- **What the task asks**
Give only the number of lines where "wide" occurs.

- **Recorded data**
## Start

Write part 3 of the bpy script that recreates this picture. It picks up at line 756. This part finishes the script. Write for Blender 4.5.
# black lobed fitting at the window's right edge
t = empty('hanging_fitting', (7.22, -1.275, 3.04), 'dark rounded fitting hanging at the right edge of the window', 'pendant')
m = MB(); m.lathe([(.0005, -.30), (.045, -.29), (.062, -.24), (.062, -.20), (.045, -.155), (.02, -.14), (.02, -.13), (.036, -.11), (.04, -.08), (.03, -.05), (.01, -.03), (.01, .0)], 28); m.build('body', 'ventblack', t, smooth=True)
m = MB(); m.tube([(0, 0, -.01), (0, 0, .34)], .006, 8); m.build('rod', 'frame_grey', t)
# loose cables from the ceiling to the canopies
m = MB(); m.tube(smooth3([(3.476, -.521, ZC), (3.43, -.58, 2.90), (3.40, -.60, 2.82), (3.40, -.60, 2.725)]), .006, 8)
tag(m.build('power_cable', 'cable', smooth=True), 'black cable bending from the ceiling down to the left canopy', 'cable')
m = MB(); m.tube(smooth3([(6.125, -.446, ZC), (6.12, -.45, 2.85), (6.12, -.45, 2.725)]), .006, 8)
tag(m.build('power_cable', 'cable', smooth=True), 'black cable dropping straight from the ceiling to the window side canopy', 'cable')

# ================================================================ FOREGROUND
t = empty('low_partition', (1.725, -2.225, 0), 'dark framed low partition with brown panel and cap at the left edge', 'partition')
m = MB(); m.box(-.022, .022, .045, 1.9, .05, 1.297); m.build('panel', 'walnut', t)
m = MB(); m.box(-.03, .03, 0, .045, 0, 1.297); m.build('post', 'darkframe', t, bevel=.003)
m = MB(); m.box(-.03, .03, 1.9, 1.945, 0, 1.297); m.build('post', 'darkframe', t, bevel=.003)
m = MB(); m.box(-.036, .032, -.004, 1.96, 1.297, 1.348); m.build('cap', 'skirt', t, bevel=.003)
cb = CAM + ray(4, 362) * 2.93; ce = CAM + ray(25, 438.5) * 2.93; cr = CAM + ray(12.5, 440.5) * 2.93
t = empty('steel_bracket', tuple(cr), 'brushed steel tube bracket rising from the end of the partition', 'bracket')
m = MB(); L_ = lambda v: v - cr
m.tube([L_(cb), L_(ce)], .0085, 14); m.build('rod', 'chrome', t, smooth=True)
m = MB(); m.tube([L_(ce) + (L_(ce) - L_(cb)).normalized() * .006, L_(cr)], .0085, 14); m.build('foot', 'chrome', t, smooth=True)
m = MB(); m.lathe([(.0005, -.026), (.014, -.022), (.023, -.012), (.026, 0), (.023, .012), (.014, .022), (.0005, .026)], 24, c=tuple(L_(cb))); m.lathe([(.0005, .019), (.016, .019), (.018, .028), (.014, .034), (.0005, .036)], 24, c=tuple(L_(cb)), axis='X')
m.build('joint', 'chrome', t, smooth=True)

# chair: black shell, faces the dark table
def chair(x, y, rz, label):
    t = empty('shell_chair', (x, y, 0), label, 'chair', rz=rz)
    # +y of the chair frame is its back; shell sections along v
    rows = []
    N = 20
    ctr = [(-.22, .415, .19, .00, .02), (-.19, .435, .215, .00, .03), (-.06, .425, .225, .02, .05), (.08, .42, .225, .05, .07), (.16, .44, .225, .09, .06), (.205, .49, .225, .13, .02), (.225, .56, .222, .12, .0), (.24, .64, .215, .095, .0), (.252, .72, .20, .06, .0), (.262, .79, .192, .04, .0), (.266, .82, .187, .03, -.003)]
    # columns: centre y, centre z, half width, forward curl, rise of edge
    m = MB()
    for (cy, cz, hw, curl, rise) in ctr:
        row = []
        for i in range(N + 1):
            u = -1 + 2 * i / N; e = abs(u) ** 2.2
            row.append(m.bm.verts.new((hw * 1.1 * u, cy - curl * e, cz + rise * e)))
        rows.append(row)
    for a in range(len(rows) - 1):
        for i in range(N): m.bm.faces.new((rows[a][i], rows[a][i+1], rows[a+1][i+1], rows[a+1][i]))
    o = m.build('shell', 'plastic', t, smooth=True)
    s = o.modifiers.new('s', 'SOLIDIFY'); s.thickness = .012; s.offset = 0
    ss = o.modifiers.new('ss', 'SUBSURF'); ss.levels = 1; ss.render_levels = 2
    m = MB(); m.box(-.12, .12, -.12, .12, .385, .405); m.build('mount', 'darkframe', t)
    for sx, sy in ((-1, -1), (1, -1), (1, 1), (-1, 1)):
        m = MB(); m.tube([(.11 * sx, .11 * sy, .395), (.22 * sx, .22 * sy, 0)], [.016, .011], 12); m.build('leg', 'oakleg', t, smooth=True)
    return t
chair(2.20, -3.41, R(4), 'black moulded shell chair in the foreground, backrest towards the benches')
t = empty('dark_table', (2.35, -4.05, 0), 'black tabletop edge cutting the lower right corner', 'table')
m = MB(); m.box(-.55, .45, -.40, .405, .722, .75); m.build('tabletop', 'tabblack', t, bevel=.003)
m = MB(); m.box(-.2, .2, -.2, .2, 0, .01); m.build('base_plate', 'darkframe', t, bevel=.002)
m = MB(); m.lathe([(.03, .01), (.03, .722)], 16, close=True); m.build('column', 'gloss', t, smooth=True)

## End
## Start

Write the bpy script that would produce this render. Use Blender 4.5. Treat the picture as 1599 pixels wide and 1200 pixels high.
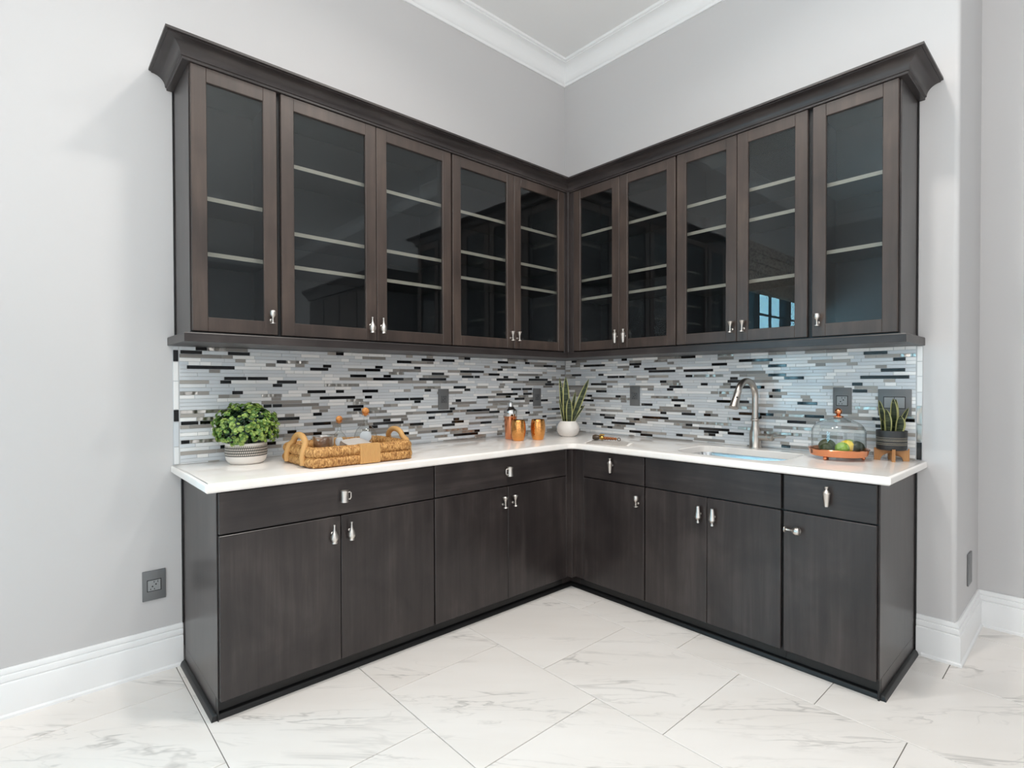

## End
## Start

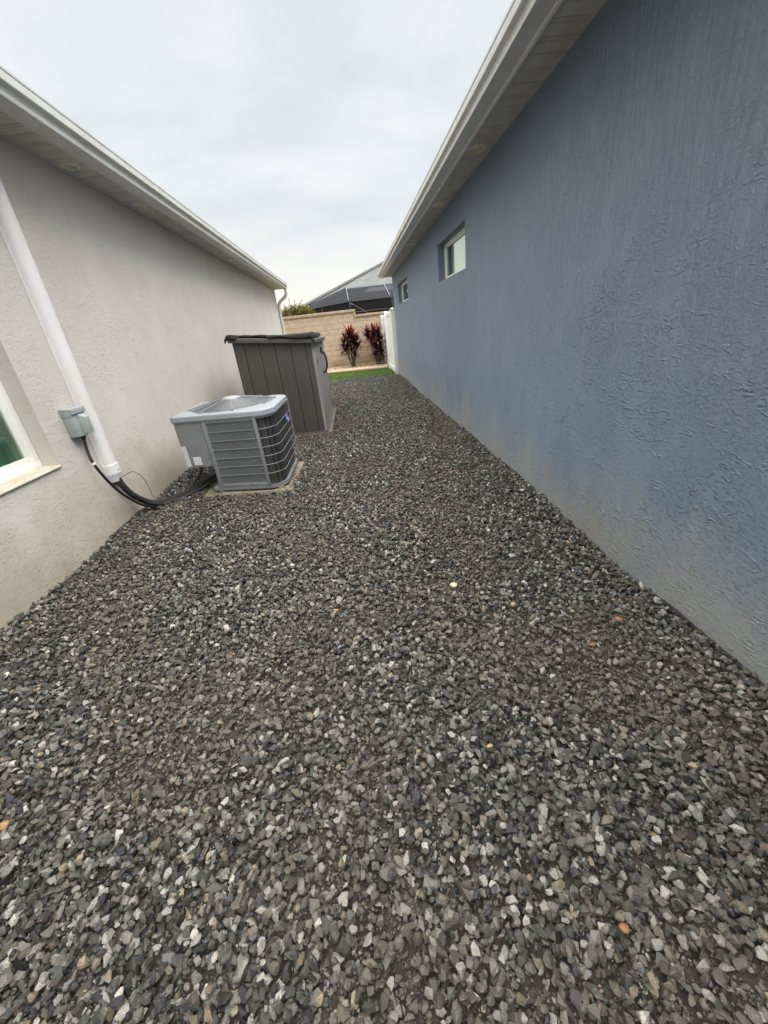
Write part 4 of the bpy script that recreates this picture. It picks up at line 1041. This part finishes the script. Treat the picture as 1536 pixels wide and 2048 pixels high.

## End

- **The output**
2